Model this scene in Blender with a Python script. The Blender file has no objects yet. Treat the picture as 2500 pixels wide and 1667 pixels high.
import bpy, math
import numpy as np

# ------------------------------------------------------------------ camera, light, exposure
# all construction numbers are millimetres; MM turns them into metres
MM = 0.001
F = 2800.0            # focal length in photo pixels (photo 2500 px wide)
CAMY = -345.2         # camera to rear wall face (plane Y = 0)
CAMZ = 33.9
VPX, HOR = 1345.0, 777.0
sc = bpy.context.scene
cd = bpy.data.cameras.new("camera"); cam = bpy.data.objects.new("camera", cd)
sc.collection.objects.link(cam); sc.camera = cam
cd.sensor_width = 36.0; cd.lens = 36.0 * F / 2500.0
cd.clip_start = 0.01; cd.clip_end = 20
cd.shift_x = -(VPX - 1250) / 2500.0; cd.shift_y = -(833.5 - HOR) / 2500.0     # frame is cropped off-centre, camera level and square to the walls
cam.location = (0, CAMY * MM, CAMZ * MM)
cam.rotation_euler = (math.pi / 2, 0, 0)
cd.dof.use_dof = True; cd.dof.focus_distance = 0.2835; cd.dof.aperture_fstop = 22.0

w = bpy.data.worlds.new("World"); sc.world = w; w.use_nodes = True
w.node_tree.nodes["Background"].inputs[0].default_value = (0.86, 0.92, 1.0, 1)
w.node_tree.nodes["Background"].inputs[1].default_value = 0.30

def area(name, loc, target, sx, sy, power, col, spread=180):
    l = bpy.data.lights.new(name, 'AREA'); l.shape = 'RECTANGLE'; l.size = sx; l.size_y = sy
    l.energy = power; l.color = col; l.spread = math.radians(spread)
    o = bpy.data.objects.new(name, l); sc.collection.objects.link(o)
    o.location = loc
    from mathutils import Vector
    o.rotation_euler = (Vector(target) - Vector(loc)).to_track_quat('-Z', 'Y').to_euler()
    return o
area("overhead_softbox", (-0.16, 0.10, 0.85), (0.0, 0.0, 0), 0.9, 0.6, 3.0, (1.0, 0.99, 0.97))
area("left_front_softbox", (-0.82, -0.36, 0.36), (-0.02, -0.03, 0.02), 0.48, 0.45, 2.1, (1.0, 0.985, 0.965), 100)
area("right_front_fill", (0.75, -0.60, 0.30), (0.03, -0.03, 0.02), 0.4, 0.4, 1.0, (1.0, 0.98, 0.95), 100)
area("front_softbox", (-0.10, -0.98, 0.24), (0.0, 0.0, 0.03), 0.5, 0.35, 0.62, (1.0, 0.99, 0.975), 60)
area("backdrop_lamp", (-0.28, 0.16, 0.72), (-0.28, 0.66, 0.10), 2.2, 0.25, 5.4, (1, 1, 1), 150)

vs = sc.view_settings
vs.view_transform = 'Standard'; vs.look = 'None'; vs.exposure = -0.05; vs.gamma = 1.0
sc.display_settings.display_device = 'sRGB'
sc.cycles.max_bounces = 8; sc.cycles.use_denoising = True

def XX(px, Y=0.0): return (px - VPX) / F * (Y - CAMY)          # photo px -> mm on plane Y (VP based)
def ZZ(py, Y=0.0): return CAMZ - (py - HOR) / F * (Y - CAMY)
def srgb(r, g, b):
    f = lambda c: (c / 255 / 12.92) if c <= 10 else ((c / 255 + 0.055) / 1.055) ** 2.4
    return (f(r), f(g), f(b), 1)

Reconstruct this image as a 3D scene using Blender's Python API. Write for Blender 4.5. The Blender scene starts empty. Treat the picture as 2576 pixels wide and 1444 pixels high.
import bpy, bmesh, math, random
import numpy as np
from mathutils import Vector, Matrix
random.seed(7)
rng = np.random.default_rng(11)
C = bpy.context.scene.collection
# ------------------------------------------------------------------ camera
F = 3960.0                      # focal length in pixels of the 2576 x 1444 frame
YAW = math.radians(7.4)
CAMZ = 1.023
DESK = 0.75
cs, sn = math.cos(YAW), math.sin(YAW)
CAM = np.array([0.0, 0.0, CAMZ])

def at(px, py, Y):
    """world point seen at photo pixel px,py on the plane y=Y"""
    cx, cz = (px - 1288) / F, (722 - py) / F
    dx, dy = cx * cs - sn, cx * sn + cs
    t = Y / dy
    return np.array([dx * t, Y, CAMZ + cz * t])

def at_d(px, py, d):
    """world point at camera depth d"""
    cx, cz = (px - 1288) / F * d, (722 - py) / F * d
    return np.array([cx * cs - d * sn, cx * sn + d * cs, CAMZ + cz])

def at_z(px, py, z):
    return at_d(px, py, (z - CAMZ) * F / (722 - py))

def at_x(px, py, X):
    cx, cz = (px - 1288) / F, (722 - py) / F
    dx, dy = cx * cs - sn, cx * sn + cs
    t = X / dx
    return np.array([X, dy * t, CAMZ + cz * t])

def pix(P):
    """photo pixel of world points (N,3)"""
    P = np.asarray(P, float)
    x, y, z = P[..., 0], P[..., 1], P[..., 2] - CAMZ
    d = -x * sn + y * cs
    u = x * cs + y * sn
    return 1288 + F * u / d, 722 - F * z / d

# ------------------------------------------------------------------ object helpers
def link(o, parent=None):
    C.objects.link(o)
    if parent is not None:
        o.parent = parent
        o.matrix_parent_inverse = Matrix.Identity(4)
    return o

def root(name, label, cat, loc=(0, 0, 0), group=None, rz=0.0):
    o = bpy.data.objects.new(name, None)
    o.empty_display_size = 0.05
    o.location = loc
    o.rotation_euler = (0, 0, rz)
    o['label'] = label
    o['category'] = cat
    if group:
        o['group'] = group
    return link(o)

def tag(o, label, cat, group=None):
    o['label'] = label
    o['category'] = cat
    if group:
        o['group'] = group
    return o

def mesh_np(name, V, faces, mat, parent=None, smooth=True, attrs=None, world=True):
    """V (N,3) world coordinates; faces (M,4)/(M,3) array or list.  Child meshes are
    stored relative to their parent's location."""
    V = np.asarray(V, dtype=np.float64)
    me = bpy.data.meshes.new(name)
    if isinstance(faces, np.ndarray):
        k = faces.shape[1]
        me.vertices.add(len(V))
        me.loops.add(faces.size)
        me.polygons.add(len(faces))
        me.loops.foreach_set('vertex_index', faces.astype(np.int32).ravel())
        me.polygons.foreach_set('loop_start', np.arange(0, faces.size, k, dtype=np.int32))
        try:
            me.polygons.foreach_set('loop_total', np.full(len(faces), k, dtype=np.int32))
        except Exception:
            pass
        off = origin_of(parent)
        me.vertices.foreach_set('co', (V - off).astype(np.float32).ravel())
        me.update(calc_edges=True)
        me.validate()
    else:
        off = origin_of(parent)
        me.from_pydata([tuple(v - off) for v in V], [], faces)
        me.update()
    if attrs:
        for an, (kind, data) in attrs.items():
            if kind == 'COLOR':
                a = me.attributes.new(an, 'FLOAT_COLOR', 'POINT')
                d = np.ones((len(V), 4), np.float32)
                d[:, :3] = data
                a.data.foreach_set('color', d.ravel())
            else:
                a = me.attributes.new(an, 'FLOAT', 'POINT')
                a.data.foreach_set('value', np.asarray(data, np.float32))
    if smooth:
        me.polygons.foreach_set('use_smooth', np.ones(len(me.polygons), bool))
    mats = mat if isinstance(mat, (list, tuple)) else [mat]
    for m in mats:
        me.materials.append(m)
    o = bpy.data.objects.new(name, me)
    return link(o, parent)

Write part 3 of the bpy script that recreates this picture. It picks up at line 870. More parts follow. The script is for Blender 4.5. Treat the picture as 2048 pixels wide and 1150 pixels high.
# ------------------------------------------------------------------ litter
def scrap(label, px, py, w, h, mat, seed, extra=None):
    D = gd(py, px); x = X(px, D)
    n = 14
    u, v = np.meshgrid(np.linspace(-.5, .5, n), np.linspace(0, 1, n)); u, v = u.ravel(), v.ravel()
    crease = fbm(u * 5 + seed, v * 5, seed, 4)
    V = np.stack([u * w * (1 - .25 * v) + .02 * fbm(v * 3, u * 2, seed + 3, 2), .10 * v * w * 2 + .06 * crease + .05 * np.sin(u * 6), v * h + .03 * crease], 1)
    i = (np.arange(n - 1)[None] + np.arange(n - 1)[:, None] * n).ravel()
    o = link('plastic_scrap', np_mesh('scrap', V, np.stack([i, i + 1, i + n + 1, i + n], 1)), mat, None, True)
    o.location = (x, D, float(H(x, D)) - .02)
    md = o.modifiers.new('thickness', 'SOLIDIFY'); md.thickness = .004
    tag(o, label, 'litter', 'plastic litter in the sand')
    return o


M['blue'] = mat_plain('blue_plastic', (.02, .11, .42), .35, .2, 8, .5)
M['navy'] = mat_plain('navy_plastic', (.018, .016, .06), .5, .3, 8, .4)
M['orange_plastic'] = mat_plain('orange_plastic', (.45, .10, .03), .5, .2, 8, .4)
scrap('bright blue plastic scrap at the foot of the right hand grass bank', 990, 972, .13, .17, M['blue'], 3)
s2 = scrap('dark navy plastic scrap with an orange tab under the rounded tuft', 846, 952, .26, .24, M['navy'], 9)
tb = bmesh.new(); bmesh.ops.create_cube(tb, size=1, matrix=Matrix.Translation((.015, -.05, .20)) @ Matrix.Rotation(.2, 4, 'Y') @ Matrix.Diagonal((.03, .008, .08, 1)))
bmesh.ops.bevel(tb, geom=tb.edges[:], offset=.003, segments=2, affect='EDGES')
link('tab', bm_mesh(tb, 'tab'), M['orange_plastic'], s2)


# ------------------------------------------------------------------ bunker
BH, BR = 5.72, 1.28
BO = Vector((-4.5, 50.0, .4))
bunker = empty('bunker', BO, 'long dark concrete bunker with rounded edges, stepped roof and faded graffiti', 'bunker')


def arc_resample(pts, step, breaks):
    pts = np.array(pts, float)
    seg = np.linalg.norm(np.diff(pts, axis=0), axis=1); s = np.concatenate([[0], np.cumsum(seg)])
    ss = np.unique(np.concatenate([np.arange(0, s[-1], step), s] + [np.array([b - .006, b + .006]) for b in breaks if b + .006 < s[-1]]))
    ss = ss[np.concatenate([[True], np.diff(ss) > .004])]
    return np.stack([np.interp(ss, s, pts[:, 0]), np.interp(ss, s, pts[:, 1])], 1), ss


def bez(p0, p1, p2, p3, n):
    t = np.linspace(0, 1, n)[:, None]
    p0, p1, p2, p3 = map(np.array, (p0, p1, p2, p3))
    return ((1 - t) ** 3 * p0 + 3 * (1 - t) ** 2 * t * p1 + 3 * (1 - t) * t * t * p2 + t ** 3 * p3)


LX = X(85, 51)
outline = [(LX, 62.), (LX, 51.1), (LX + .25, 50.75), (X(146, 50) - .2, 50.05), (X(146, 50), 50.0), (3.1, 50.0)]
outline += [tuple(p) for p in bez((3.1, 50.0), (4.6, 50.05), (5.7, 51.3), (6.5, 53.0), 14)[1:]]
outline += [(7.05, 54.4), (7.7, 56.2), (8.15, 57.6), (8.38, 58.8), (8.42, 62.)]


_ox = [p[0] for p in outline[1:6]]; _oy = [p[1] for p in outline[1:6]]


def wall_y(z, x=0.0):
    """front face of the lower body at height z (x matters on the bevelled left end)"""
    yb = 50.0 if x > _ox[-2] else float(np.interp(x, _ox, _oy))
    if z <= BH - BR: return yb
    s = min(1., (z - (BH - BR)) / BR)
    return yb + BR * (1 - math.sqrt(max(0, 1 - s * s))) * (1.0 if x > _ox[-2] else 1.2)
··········
*Directions*
Pick out the lines containing the string "objects".

*Task response*
Model this scene in Blender with a Python script. The Blender file has no objects yet. Treat the picture as 2500 pixels wide and 1667 pixels high.
cd = bpy.data.cameras.new("camera"); cam = bpy.data.objects.new("camera", cd)
sc.collection.objects.link(cam); sc.camera = cam
    o = bpy.data.objects.new(name, l); sc.collection.objects.link(o)
    C.objects.link(o)
    o = bpy.data.objects.new(name, None)
    o = bpy.data.objects.new(name, me)